We cannot mistake this, if we observe how anxiously they have varied the figure of the top, or point of each obelisk; sometimes it is a very sharp one; sometimes a portion of a circle, to try to get rid of the great impediment that perplexed them, the penumbra.

The projection of the pavements, constantly to the northward, so diligently levelled, and made into exact planes by large slabs of granite, most artificially joined, have been so substantially secured, that they might serve for the observation to this day; and it is probable, the position of this city and the well were coeval, the result of intention, and both the works of these first astronomers, immediately after the building of Thebes.
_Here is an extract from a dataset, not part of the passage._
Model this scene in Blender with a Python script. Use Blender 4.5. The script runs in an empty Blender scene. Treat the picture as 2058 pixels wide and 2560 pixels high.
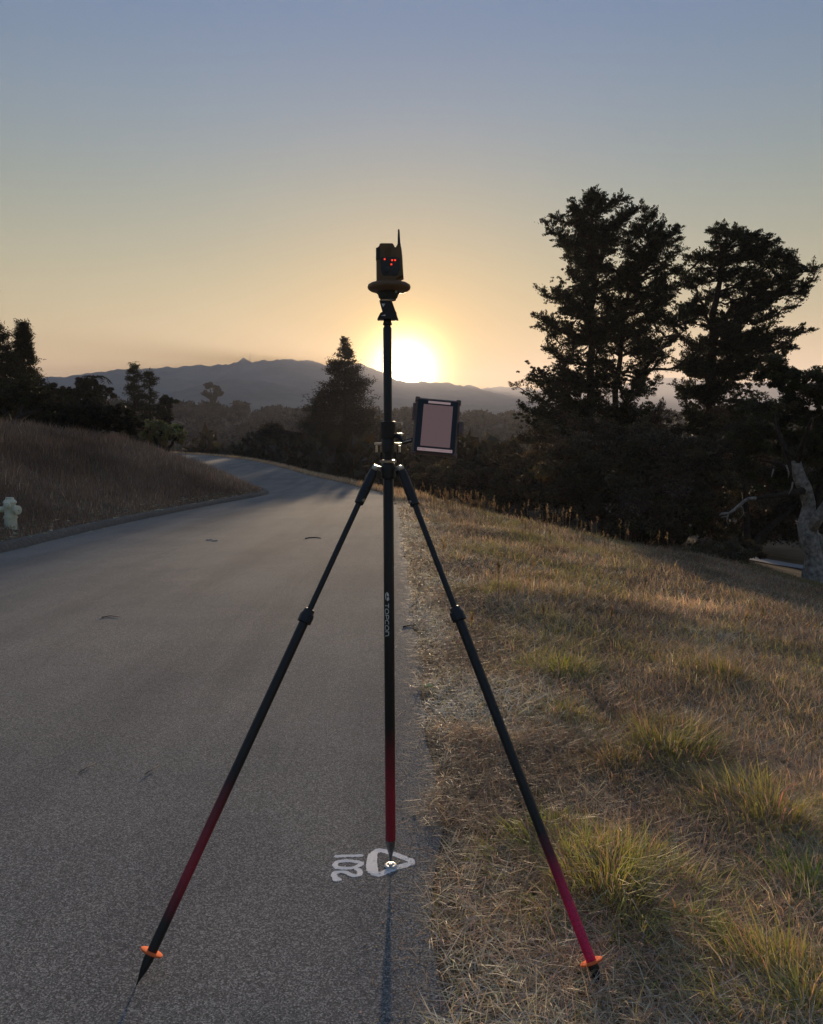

If this was the case, we may conclude, that the fact of the sun illuminating the bottom of the well in Eratosthenes's time was a supposed one, from the uniform tradition, that once it had been so, the periodical change of the quantity of the angle, made by the equator and ecliptic, not being then known, and therefore that the quantity of the celestial arch, comprehended between Alexandria and Syene, might be as erroneous from another cause, as the base had been by assuming a wrong distance on the earth, in place of one exactly measured.

There is at Axum an obelisk erected by Ptolemy Evergetes, the very prince who was patron to Eratosthenes, without hieroglyphics, directly facing the south, with its top first cut into a narrow neck, then spread out like a fan in a semicircular form, with a pavement curiously levelled to receive the shade, and make the separation of the true shadow from the penumbra as distinct as possible.